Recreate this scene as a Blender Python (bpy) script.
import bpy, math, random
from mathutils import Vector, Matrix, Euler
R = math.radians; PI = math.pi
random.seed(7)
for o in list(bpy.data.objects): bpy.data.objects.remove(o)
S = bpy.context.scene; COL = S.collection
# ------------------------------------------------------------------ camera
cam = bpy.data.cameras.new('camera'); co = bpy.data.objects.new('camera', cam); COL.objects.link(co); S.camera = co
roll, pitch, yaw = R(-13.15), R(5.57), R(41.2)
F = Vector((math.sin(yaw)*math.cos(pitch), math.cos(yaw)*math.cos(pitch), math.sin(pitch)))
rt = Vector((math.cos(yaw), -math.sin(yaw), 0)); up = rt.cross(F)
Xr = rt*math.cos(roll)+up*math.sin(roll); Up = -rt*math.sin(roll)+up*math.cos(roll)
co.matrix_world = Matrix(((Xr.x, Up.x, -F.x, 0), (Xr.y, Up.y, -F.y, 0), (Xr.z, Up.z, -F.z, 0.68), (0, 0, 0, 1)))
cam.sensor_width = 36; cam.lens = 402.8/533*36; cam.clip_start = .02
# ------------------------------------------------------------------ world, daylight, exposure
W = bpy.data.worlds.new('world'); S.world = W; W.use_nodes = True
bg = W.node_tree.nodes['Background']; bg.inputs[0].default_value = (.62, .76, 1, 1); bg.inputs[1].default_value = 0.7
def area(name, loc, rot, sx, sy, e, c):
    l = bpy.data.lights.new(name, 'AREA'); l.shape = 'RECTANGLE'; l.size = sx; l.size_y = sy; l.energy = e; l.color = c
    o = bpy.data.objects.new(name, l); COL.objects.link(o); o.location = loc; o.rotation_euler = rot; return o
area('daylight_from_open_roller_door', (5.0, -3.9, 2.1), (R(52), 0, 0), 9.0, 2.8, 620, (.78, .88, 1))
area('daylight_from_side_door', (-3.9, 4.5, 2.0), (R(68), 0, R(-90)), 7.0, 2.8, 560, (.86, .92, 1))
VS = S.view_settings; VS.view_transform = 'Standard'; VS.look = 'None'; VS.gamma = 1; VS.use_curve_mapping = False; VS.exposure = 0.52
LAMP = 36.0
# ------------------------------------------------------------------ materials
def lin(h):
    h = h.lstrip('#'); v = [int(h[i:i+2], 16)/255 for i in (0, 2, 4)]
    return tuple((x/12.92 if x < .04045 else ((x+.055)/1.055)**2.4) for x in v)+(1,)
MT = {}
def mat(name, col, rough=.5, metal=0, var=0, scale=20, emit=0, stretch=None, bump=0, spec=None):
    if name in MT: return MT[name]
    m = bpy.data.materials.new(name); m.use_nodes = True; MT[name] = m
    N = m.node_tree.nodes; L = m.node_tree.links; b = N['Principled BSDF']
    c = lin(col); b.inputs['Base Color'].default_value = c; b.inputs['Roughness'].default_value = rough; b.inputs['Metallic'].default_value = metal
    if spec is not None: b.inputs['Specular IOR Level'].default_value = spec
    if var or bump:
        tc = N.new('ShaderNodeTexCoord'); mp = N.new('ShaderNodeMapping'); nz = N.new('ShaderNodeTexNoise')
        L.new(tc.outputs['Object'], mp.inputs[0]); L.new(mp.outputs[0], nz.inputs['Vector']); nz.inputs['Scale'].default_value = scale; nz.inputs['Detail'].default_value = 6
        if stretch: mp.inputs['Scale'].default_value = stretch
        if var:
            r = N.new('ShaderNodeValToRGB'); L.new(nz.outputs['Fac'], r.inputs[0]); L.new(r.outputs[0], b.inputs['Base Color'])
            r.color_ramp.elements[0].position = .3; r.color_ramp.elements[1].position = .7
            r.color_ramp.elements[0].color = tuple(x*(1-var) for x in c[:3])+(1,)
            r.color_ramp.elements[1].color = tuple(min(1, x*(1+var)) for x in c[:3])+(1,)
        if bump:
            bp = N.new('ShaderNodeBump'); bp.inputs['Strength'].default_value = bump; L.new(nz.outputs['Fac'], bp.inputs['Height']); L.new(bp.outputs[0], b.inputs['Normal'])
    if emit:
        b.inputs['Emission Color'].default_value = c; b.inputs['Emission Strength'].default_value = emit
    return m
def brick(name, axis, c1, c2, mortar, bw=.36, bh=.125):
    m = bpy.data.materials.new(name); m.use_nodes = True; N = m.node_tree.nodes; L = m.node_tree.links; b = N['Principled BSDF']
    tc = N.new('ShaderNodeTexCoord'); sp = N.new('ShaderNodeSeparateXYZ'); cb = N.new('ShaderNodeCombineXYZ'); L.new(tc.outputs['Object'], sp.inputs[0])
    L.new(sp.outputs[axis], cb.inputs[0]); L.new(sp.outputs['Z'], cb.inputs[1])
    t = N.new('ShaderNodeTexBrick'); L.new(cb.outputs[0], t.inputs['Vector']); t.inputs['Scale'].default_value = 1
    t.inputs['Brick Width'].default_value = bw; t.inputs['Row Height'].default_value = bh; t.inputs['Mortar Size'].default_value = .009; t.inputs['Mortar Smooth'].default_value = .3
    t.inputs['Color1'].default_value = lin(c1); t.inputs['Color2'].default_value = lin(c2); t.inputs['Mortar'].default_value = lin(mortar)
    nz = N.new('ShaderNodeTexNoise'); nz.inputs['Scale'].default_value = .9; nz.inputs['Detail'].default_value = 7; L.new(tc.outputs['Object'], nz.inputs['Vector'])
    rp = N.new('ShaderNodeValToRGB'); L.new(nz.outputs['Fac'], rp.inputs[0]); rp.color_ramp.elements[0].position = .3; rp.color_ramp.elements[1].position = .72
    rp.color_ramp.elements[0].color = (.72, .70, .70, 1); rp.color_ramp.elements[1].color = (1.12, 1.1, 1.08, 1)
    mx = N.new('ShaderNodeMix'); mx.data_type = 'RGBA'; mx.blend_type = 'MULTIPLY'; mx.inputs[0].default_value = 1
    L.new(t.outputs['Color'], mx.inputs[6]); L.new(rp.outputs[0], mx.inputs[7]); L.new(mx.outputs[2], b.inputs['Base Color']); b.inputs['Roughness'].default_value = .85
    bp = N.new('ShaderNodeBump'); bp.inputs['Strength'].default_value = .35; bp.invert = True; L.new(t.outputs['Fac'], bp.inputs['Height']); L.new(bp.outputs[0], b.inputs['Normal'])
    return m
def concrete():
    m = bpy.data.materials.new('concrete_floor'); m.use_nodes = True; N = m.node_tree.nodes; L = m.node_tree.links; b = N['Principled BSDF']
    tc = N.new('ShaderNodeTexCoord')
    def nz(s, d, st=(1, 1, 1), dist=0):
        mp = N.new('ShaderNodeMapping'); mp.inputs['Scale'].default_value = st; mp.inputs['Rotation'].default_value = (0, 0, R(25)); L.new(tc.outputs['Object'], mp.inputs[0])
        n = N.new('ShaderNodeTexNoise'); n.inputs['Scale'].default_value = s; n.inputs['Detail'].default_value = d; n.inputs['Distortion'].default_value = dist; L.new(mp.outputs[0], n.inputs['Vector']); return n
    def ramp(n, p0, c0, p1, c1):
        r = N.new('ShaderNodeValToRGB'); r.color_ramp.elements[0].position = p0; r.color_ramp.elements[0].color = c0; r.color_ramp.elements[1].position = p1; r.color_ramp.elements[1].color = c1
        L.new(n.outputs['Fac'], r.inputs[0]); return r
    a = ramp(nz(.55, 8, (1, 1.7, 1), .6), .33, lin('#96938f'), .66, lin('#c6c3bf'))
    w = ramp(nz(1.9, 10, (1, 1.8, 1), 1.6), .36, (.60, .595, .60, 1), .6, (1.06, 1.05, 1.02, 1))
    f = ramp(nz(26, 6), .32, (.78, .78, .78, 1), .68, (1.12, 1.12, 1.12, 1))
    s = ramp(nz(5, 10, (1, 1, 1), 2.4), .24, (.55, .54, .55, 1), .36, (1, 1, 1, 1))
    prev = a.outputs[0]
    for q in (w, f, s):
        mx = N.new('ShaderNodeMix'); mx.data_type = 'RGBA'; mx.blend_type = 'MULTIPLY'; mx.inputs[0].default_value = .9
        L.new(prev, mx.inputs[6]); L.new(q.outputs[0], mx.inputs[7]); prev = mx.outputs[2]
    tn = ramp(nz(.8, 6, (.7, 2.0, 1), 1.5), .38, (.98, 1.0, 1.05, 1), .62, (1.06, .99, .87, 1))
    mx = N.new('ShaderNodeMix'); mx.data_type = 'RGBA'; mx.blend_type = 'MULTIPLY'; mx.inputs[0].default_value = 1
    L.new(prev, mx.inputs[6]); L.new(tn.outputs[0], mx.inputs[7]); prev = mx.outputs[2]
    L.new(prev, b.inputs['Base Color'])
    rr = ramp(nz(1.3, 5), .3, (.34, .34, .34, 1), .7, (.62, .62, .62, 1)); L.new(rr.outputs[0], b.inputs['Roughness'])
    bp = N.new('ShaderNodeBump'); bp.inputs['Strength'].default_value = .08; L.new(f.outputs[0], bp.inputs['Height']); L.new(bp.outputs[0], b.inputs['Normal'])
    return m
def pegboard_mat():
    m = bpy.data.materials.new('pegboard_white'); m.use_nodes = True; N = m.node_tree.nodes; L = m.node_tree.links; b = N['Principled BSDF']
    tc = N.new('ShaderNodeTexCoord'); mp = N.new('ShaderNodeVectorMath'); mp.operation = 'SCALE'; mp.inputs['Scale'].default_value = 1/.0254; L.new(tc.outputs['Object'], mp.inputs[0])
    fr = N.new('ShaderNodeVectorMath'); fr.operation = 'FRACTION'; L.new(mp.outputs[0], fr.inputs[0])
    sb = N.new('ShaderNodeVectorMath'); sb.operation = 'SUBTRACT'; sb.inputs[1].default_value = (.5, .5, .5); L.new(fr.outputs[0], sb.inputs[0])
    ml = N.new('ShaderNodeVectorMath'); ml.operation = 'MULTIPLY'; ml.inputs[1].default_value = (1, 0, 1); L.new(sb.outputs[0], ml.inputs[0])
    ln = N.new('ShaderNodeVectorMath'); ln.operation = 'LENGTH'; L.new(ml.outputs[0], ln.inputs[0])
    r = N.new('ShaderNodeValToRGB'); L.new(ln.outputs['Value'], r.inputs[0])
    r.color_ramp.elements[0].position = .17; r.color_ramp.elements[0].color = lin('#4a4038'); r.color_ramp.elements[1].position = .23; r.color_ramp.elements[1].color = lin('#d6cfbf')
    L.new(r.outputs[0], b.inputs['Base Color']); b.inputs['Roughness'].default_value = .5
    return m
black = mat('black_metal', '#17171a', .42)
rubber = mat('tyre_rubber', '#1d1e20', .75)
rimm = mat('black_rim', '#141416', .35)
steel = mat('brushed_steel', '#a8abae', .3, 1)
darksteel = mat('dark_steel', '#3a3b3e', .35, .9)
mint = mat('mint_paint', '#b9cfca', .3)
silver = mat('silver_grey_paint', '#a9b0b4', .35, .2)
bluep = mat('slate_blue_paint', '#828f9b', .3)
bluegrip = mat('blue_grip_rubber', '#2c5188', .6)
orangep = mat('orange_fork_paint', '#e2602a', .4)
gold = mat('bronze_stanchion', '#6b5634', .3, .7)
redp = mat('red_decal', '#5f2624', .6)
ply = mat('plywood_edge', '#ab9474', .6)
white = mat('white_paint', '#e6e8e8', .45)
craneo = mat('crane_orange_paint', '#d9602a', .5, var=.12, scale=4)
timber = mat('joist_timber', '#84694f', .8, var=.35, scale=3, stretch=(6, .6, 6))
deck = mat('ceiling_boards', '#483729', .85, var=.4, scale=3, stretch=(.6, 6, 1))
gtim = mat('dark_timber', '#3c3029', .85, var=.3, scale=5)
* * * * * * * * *
:: Task description ::
Say how many lines of the data hold the string "scene". Reply with the number alone.

:: Completed task ::
2